Avoid Nausea - Learn when NOT to revise. As writing guru
Peter Elbow suggests, if the mere site of your draft makes you ill,
then it is time to put the pages away until another day.
Layer Changes - Rework your words gradually and in different
stages. When you're in the first rough draft phases, avoid polishing
as you go. Wait until you've got a large chunk complete before tweaking
specific sentences. Reviewing entire sections, rather than trying
to perfect your paragraphs as you go, will keep your style more
consistent and flowing.
Apply Blinders - When revising, look at one aspect of your
writing at a time. Ignore the forest for the trees and vice versa.
For example, start by reading through the manuscript making sure
that each paragraph consists of cogent, grammatically correct, complete
sentences. Then, step back and review the section for it's overall
meaning, coherence and eloquence. It is difficult to keep macro-
and micro- tasks in mind at the same time.
Rest Regularly - Maintain your overall motivation with breaks
and vacations from your work. Even a single work-free day can help
you gain perspective. Stepping back from your work and letting your
unconscious rather than conscious mind mull over issues, is especially
useful when you are grappling with scholarly problems.
Seek Feedback - Get recommendations from many sources and
at many stages of the writing process. When you are a student, you
write for a single audience - the professor. When you are a successful
academic, your audience becomes as large as possible. Seek comments
and advice from as many people.
Expose Early - Never try to perfect your work before seeking
feedback. Show your work at beginning phases, starting with an outline.
When authors have slaved over each word before showing their work,
they are understandably reluctant to make changes. You will be more
open to constructive critiques if you get advice early on. Save
your more critical audiences for later drafts (i.e. get feedback
from peers before showing dissertation sections to your chair).
Start with friends who will be gentle with your early efforts.
Pick Your Critics - Develop a cohort of readers who specialize
in different areas. For example, you may exchange drafts with a
colleague who is great at spotting conceptual weaknesses, another
who is a grammar maven, a third who will zero in on statistical
nuances. The more people who read your work, the more sophisticated
and well-rounded your product will be.
Request Support - Ask for specific kinds of suggestions.
Never be afraid to ask for positive feedback- especially from highly
critical mentors. It is valid to ask a reader what they liked about
your manuscript. You may say, "Please let me know areas where
my argument is clear and well-argued." It can be unnecessarily
discouraging to receive comments only about the flaws in your work.
Whenever possible, avoid over-critical reviewers who will discourage
rather than motivate you.
Exert Extra Steps - Give yourself the time to fine tune
your drafts. Be sure to read over the completed manuscript in its
entirety before sending it off. You may pick up previously unnoticed
glaring errors when you make that final pass. Writers who procrastinate,
and finish work just in time to meet deadlines, deprive themselves
of the space to polish their work adequately.

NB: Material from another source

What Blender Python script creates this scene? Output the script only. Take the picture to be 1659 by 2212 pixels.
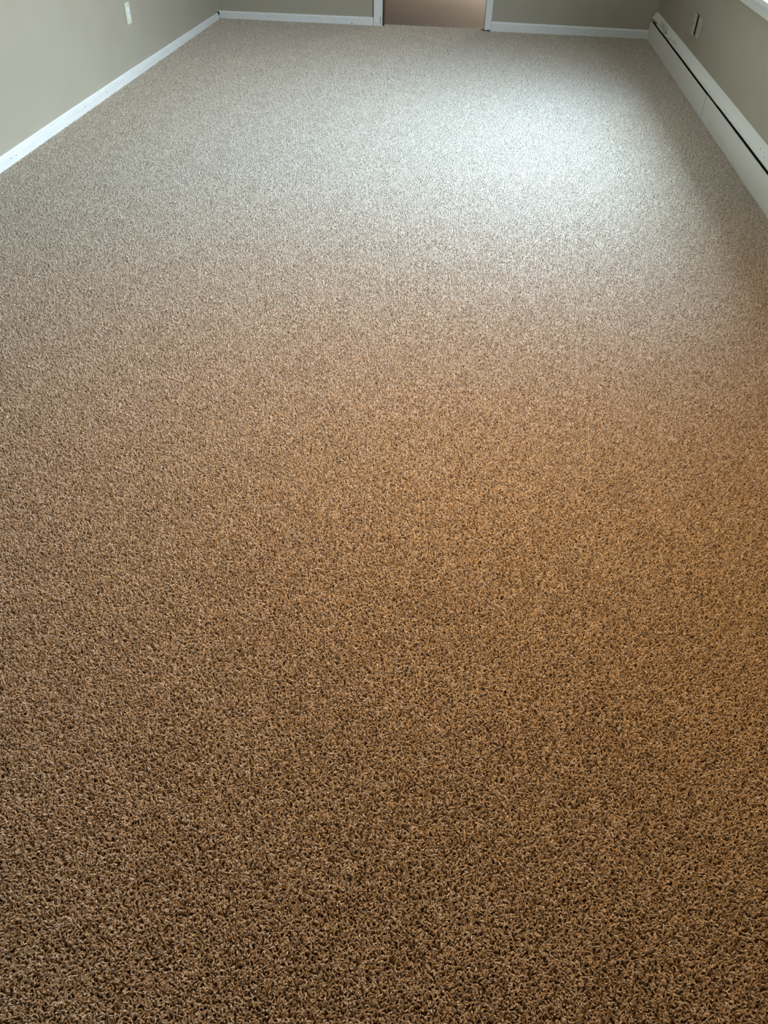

Avoid Over-polishing - On the other hand, avoid perfectionism.
When you find yourself changing the same sentence over and over,
only to end up with your original version, you are going to far.
Learn when to let go and move on. Academics who attempt to produce
flawless work rarely publish enough to get tenure.
Contribute Generously - When you write a dissertation, paper
or book, remember that you are contributing to an ongoing scholarly
dialogue rather than producing the ultimate, definitive conclusion.
You don't have to worry about having your ideas "stolen",
or your work "scooped." Think of your work as adding an
interesting point to a continuing discussion: this attitude will
help you avoid grandiosity and perfectionism. There is no single,
correct way to approach a topic. We each have a unique voice. Every
answer creates new questions. No one ever has the final word.